In the seats that matter, the Howard battlers turned away from Labor, with its primary vote falling by 6.4 per cent in NSW and 8.9 per cent in Queensland. Even in seats Labor held, margins have been slashed. Anthony Albanese's safe seat of Grayndler, once on a margin of 25 per cent, has been cut to 2.5 per cent. Peter Garrett's cosy 13.3 per cent margin in Kingsford-Smith is down to about 5 per cent.
For the Coalition to come so close to winning government with the seats so far evenly divided is equally historic.
"Something went right for the Coalition" said Barrie Cassidy on Sunday morning. That something is Abbott. When he won the leadership by a single vote, many predicted trouble. The Sydney Morning Herald's David Marr suggested the party "photographer shouldn't tarry" as Abbott's framed face would be replaced by another leader soon enough. Instead, Abbott did what those before him failed to do. He united the party. And he, not Brendan Nelson or Malcolm Turnbull, started to look like a credible alternative prime minister.
With due respect to Turnbull, the Coalition pushing an emissions trading system would not have won seats in Macarthur or Macquarie, or Longman, or Flynn, or Forde, or Dawson; seats picked up by the Coalition. Turnbull chose to martyr himself on climate change, an issue Rudd, Gillard and Labor strategists dropped. Much of the world has dropped it too. Anyone remember Copenhagen? Anyone following what's happening or not happening in the US on climate change? Abbott was responsible for changing the politics of climate change in Australia, putting it back in the real world.
While Abbott was right to tell his supporters on Saturday night that there was no room for triumphalism, he was correct to point out that the Coalition was back in business. By contrast, Labor is a hotbed of vituperation and recriminations. NSW Premier Kristina Keneally blamed Rudd and his undelivered promises for the poor NSW poll results. Gillard blamed the Labor governments in NSW and Queensland even before the campaign ended, pleading with voters to punish them, not her. The factional bosses and Gillard supporters blamed the leaks from the Rudd camp.
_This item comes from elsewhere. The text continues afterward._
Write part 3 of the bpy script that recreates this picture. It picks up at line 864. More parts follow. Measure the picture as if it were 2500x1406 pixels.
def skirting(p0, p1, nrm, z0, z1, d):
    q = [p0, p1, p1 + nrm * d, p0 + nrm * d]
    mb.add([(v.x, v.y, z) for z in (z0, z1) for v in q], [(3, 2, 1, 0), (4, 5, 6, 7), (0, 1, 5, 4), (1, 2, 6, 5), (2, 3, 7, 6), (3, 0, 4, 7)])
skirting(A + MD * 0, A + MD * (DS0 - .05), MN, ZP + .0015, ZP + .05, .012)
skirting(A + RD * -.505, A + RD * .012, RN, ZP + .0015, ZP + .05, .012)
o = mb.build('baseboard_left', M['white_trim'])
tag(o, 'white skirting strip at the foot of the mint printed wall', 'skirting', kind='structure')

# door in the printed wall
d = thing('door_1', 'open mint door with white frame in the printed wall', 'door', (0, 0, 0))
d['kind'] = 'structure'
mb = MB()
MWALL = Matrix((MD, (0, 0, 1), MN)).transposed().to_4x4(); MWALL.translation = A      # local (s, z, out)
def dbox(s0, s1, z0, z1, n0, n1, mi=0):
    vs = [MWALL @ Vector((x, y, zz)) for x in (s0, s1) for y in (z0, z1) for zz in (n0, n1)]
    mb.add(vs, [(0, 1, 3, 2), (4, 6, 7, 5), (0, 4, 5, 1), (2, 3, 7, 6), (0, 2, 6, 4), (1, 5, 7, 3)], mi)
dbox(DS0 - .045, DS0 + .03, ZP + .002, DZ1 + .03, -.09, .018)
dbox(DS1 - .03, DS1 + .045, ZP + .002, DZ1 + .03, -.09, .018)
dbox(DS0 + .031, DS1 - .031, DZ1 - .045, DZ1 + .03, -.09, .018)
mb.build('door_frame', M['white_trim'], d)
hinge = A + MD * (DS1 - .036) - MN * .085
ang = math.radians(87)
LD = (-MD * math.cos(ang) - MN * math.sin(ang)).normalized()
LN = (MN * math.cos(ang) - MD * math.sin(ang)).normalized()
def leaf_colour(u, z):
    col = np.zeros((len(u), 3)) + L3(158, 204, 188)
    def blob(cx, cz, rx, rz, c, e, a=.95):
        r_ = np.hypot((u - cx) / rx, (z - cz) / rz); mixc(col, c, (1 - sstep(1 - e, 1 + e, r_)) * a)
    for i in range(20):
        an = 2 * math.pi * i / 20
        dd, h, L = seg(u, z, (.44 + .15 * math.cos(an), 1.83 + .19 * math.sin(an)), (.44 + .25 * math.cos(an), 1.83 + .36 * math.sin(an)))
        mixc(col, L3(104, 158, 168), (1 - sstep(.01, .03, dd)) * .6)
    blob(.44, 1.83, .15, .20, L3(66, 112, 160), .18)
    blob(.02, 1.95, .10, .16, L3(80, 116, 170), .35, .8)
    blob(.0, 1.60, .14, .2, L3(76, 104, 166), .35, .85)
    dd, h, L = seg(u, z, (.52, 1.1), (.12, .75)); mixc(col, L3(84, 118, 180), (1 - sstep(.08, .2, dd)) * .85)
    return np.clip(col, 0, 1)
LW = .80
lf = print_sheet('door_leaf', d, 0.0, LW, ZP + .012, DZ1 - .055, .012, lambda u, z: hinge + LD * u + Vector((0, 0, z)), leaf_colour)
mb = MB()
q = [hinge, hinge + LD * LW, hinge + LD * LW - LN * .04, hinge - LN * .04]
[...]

Others were closer to the mark. Former premier Morris Iemma says ALP national secretary Karl Bitar should be flipping hamburgers over the hopeless strategy from Sussex Street. No wonder Mark Arbib has gone into hiding, failing to show at ABC1's Q&A on Monday.
At some point, Labor may wake up to its failings. While much has been said, in time tomes will surely be written about the ALP machine's obsession with poll-driven policy and quick-draw political assassinations, its failure to manage a burned leader and its own hubris. It treated voters as mugs with ill-conceived policies, promises that stretched credulity and confused messages about a party that lost its way only to request help from its assassinated leader. And even more hubris when it underestimated its new Liberal opponent. If Labor does take a good long at itself after the election, Abbott can take the credit for that, too. Meanwhile Abbott must hope people keep underestimating him.